_Exercise instructions:_
Leave the pictures out and retype the lines from the beginning through the line with "MB().box((LX - .25, -.06, zt", both ends included.

_Supplied material:_
----------
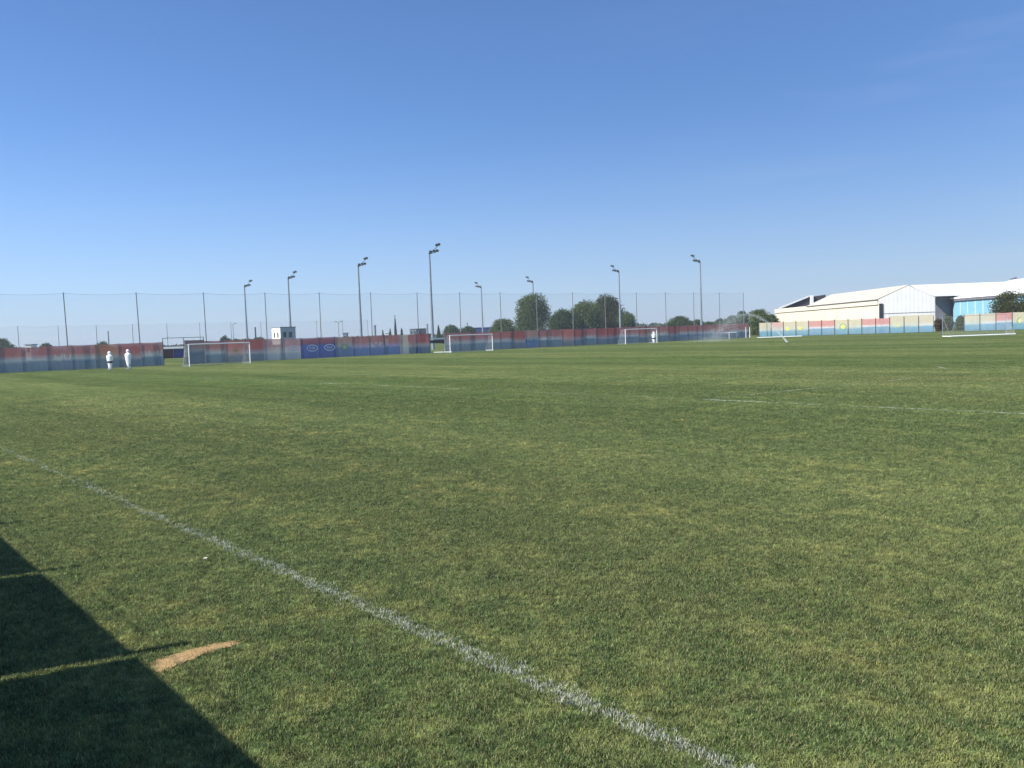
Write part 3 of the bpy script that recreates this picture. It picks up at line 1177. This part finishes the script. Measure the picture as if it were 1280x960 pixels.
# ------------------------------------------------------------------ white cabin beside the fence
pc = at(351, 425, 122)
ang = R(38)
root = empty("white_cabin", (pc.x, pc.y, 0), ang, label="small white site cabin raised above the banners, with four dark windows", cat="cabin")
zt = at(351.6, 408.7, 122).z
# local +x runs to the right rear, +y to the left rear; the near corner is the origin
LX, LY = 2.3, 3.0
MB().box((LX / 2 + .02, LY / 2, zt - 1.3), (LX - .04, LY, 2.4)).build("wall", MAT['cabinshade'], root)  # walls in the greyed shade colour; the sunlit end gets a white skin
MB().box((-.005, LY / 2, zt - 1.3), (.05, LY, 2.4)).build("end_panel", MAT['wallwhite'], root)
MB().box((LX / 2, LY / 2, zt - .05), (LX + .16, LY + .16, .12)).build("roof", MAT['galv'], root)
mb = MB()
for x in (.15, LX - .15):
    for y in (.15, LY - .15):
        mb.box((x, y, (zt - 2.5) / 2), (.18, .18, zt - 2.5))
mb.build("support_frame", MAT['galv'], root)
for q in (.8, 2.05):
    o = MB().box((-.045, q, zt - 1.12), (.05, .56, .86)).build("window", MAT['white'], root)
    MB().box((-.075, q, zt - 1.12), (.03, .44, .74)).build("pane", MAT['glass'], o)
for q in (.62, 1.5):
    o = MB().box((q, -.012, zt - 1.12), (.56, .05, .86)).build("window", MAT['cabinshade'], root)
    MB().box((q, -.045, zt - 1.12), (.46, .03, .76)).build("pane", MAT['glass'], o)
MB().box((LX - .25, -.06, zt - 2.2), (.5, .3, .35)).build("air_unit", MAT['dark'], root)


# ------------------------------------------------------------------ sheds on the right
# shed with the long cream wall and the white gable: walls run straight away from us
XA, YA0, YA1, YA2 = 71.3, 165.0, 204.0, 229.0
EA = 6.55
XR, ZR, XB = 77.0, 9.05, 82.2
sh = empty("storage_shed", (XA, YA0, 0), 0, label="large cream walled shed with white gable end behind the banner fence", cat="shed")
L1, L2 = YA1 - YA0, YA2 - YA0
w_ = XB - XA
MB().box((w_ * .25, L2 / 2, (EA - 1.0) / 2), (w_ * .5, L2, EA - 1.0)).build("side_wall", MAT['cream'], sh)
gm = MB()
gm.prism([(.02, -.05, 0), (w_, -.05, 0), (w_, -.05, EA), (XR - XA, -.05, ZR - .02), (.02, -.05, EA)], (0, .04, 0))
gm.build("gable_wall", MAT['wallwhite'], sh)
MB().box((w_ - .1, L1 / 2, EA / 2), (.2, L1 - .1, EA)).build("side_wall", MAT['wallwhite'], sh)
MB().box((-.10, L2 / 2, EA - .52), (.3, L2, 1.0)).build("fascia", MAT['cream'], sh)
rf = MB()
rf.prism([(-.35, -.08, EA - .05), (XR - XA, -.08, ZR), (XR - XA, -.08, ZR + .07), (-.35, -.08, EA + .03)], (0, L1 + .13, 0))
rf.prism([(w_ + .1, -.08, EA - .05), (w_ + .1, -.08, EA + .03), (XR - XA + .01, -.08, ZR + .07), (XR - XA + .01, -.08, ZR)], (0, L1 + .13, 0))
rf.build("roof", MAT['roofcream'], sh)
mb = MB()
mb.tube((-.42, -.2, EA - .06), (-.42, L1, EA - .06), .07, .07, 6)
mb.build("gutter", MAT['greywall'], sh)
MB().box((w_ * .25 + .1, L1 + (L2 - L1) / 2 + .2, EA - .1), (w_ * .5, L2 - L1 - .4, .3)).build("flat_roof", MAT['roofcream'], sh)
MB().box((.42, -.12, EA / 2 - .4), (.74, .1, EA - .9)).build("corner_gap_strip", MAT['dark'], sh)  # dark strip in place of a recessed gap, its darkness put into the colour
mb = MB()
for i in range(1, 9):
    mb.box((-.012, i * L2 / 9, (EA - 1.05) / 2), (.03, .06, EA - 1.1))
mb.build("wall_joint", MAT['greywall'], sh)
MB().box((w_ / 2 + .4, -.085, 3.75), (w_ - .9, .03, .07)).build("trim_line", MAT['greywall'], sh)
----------
_Written solution:_
Write part 3 of the bpy script that recreates this picture. It picks up at line 1177. This part finishes the script. Measure the picture as if it were 1280x960 pixels.
# ------------------------------------------------------------------ white cabin beside the fence
pc = at(351, 425, 122)
ang = R(38)
root = empty("white_cabin", (pc.x, pc.y, 0), ang, label="small white site cabin raised above the banners, with four dark windows", cat="cabin")
zt = at(351.6, 408.7, 122).z
# local +x runs to the right rear, +y to the left rear; the near corner is the origin
LX, LY = 2.3, 3.0
MB().box((LX / 2 + .02, LY / 2, zt - 1.3), (LX - .04, LY, 2.4)).build("wall", MAT['cabinshade'], root)  # walls in the greyed shade colour; the sunlit end gets a white skin
MB().box((-.005, LY / 2, zt - 1.3), (.05, LY, 2.4)).build("end_panel", MAT['wallwhite'], root)
MB().box((LX / 2, LY / 2, zt - .05), (LX + .16, LY + .16, .12)).build("roof", MAT['galv'], root)
mb = MB()
for x in (.15, LX - .15):
    for y in (.15, LY - .15):
        mb.box((x, y, (zt - 2.5) / 2), (.18, .18, zt - 2.5))
mb.build("support_frame", MAT['galv'], root)
for q in (.8, 2.05):
    o = MB().box((-.045, q, zt - 1.12), (.05, .56, .86)).build("window", MAT['white'], root)
    MB().box((-.075, q, zt - 1.12), (.03, .44, .74)).build("pane", MAT['glass'], o)
for q in (.62, 1.5):
    o = MB().box((q, -.012, zt - 1.12), (.56, .05, .86)).build("window", MAT['cabinshade'], root)
    MB().box((q, -.045, zt - 1.12), (.46, .03, .76)).build("pane", MAT['glass'], o)
MB().box((LX - .25, -.06, zt - 2.2), (.5, .3, .35)).build("air_unit", MAT['dark'], root)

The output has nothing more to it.